At times, being a good guest requires nothing more than cleaning every bowl and plate set before you. “Yes, very good.” Tibetans eat four meals a day, perhaps unveiling the source of so many Buddha like bellies among the senior monks who are primarily vegetarians. Buddhists believe that this entire world is suffering, in my case especially true when applied to their gastronomic delicacies. I have suffered through the extremes of blandness, bitterness, and spiciness like an excellent guest, on the way to my own Buddha belly.

Another clean bowl behind me and we take our places on the porch of the monastery. Soon the monastery and its ramparts are swarming with local villagers, pilgrims from Kathmandu, and brightly robed lamas.

“His Holiness is very powerful. When Chinese forced us away from our homeland he was one of the last to leave. He left with many men and women. The Chinese follow them to the mountains with guns. They shoot and kill many people around His Holiness, but the bullets fall at his feet and their grenades do not explode until he has passed. The hike over the Himalaya is very difficult and others die of cold and hunger. His Holiness injures leg which hurts him even today. 300 left Tibet only 30 make it to India.” As the car of His Holiness Penor Rinpoche, the present day reincarnation of a monk first born in 1679, came to a stop at the base of the monastery, the gathered crowd surges forward hoping to glimpse or touch him. A saffron-clad Secret Service emerges and clears a tunnel for the short squat holy man to limp through. Katas, white silk cloths used in greetings, are thrown at his head like panties at a rock star.

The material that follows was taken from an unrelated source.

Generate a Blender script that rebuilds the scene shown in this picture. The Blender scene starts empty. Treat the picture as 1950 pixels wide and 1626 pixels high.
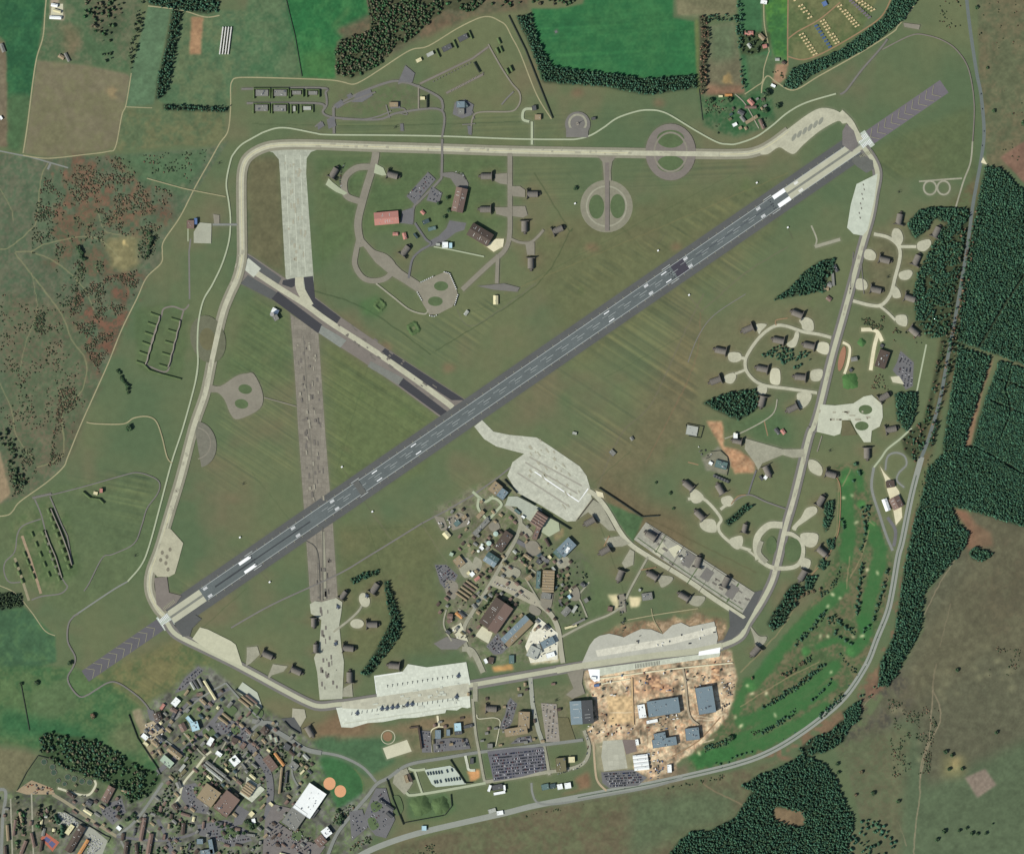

His Holiness is here for the revelation of Padma Sambhava, a Tibetan deity, and the opening of a new lamasery headed by one of his former students, Khenpo Sange, whom I befriended on a plane of enlightenment 30,000’ in the air from Thailand to Kathmandu.

Around me are Nepalese, eyes filled with religious fervor, hoping to be blessed by the man who they honor in their prayers each day. As His Holiness passes up the stairs to the monastery and into a small ceremonial hall, the Saffron Secret Service weeds the crowd down to 100 lamas and respected guests to participate in the prayer. With Khenpo Sange as my escort, I am among them.

All the praying kills my back. I am sitting on the floor next to Dorjee squirming to find a way to relieve the pain. Two and a half hours have gone by and there is no sign of stopping. The chants are catchy and I find myself tapping my foot and nodding to the beat. One of Khenpo Sange’s senior Lamas is rocking the microphone with a deep quick-paced rolling drone enviable by any modern day rapper. “East side represent- MC Bodhi in Da hoooouuuuse!”

The prayer comes to an end with bursting horns, crashing cymbals, and gonging drums, an essay to dissonance mixed with the right amount of incense that makes the atmosphere magical.

One by one we file up to His Holiness seated on an elevated throne. I kneel before him and present him with a kata. His face turns from a bulldog grimace to a warm smile as he places his hand upon my head and ruffles my blonde curls.

Why am I here and why are many of the Buddhist faithful outside? Is it my blonde hair and western dress that hint at a bank account full of donations? A view that is cynical and not probable. More likely my presence is a result of great compassion, an age-old story of a few monks helping a young traveler.

At the very least I was accepted into a world and an event steeped in tradition for my blonde hair and perceived wealth, walking away with colorful memories of intricate ceremonies. At the most, after my blessing, I am bulletproof.